Copy exactly the lines from the first line of the records below through the line containing "print('SH',len(SH));print('leaves',n1,n2,n3,n4,len(SH))", including both, and nothing else.

>> Start ENTRIES PROVIDED

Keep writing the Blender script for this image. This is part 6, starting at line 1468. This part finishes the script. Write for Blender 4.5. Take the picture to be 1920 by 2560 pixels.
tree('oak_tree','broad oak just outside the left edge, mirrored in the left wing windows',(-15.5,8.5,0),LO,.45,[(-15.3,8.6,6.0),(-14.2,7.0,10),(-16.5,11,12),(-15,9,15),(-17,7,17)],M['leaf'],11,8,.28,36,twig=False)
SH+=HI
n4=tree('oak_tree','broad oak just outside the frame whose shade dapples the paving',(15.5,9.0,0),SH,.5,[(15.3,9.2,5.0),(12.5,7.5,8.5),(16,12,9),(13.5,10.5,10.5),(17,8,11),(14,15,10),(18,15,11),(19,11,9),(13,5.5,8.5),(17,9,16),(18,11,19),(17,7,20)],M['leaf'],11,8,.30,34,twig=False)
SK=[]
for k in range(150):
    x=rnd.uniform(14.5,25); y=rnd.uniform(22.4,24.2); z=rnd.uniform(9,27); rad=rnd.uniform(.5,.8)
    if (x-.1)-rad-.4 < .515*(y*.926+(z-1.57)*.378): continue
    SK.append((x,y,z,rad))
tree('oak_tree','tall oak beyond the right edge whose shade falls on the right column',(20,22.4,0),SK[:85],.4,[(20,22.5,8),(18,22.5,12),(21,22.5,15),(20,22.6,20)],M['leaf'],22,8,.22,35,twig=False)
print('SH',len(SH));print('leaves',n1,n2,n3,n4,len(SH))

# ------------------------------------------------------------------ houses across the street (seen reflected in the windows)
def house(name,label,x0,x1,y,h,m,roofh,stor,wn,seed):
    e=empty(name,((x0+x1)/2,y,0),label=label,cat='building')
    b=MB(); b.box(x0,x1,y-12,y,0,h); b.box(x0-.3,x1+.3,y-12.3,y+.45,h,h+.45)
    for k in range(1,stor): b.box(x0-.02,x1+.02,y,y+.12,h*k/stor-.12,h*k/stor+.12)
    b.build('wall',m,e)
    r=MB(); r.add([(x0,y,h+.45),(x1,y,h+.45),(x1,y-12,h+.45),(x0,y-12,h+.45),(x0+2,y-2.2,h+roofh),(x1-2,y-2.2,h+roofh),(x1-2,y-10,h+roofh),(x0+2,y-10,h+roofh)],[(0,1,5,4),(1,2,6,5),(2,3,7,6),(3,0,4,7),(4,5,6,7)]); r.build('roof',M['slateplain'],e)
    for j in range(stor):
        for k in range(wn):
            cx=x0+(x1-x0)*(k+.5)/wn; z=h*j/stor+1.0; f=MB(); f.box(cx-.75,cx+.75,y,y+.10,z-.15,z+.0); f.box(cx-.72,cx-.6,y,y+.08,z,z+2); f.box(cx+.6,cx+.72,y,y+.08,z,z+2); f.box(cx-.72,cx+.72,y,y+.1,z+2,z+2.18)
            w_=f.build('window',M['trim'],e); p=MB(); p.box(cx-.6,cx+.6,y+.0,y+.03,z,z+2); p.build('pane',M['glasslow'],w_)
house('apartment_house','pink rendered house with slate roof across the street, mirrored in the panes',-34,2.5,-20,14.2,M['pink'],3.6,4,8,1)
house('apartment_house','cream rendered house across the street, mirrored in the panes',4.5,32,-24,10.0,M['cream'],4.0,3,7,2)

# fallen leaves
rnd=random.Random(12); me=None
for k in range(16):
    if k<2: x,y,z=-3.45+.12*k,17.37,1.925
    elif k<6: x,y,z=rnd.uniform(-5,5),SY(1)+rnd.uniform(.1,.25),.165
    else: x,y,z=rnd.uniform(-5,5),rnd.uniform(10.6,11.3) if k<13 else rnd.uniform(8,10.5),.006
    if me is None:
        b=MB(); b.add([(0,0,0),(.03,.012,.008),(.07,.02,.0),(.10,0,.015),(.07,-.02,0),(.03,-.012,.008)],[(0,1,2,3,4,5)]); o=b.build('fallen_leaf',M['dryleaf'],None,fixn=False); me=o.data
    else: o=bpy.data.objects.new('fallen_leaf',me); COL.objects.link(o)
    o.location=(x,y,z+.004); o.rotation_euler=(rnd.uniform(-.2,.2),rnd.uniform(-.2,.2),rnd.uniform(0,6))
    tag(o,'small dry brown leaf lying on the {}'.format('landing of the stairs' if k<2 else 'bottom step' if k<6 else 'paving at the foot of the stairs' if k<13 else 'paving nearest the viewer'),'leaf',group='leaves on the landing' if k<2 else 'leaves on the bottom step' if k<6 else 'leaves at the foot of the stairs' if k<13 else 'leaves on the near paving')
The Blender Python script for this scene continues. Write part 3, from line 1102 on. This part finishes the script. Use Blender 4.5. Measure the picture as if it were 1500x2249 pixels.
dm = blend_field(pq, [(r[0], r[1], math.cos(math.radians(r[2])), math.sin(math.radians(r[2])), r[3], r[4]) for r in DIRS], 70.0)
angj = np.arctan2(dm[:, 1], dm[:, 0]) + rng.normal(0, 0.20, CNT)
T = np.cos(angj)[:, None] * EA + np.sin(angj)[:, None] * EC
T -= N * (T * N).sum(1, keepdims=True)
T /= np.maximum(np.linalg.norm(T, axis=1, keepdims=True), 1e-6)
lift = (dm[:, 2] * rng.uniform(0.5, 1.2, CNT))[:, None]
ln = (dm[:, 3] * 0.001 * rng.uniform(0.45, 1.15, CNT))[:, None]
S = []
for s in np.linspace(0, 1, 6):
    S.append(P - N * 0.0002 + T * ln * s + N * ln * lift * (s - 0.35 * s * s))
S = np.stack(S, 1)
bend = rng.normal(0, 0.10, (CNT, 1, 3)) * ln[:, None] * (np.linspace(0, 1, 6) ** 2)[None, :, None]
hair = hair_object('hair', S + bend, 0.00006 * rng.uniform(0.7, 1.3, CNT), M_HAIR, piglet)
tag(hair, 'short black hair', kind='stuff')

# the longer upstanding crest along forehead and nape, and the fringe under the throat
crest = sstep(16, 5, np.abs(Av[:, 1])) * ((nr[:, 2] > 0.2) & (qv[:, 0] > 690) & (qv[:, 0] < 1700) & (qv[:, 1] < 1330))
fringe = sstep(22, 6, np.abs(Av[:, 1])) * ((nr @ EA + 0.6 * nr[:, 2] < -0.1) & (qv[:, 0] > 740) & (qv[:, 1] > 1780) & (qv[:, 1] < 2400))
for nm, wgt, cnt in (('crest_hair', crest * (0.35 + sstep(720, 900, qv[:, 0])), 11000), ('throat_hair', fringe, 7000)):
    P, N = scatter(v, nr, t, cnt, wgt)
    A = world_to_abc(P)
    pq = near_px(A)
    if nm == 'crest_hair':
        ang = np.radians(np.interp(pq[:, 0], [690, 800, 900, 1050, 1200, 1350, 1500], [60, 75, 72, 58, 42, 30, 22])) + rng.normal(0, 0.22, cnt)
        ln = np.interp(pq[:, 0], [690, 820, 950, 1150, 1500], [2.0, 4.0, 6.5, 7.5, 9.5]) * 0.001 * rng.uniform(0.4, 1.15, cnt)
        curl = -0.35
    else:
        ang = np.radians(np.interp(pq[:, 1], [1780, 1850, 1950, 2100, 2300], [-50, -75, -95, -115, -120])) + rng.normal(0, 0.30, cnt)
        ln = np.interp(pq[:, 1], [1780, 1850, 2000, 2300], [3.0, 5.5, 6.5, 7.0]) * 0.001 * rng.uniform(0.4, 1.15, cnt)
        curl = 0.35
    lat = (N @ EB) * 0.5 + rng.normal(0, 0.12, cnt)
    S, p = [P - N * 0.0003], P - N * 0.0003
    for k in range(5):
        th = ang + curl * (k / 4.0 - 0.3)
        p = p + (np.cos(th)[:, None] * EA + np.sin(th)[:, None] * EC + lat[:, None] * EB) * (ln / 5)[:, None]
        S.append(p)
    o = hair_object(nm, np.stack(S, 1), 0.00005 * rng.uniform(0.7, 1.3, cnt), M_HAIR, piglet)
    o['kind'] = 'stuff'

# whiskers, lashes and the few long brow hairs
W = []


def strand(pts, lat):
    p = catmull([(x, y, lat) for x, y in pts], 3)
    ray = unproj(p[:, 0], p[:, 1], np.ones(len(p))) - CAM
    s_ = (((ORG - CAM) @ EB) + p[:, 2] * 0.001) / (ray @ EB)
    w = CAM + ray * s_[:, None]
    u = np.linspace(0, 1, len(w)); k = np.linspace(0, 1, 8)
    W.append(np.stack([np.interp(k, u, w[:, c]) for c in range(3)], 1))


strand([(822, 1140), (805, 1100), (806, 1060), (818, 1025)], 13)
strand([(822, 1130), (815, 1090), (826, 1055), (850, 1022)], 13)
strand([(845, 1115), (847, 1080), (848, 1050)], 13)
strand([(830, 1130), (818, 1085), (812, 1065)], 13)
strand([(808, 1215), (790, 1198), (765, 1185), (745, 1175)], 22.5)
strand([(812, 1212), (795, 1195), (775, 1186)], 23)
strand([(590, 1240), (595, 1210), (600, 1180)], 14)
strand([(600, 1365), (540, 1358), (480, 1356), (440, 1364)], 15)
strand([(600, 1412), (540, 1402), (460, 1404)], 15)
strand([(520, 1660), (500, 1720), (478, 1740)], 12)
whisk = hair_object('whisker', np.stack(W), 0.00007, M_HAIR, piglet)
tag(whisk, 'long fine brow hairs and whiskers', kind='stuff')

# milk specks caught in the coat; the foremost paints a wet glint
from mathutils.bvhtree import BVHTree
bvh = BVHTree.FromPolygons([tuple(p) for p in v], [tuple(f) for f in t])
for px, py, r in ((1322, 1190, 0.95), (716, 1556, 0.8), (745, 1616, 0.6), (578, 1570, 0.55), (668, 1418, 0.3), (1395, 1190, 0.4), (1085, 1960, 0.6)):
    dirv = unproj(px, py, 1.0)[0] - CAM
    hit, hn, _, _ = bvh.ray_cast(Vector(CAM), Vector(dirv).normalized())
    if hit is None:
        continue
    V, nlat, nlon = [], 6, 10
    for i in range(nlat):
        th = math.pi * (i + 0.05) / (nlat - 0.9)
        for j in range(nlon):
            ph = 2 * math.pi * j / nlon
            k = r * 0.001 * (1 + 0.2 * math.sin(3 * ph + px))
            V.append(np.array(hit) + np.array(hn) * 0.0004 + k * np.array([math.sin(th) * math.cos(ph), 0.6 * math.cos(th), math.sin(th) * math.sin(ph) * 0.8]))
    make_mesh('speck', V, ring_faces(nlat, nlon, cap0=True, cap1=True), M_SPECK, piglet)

>> End ENTRIES PROVIDED

» **SOLUTION FOR THIS TASK**
Keep writing the Blender script for this image. This is part 6, starting at line 1468. This part finishes the script. Write for Blender 4.5. Take the picture to be 1920 by 2560 pixels.
tree('oak_tree','broad oak just outside the left edge, mirrored in the left wing windows',(-15.5,8.5,0),LO,.45,[(-15.3,8.6,6.0),(-14.2,7.0,10),(-16.5,11,12),(-15,9,15),(-17,7,17)],M['leaf'],11,8,.28,36,twig=False)
SH+=HI
n4=tree('oak_tree','broad oak just outside the frame whose shade dapples the paving',(15.5,9.0,0),SH,.5,[(15.3,9.2,5.0),(12.5,7.5,8.5),(16,12,9),(13.5,10.5,10.5),(17,8,11),(14,15,10),(18,15,11),(19,11,9),(13,5.5,8.5),(17,9,16),(18,11,19),(17,7,20)],M['leaf'],11,8,.30,34,twig=False)
SK=[]
for k in range(150):
    x=rnd.uniform(14.5,25); y=rnd.uniform(22.4,24.2); z=rnd.uniform(9,27); rad=rnd.uniform(.5,.8)
    if (x-.1)-rad-.4 < .515*(y*.926+(z-1.57)*.378): continue
    SK.append((x,y,z,rad))
tree('oak_tree','tall oak beyond the right edge whose shade falls on the right column',(20,22.4,0),SK[:85],.4,[(20,22.5,8),(18,22.5,12),(21,22.5,15),(20,22.6,20)],M['leaf'],22,8,.22,35,twig=False)
print('SH',len(SH));print('leaves',n1,n2,n3,n4,len(SH))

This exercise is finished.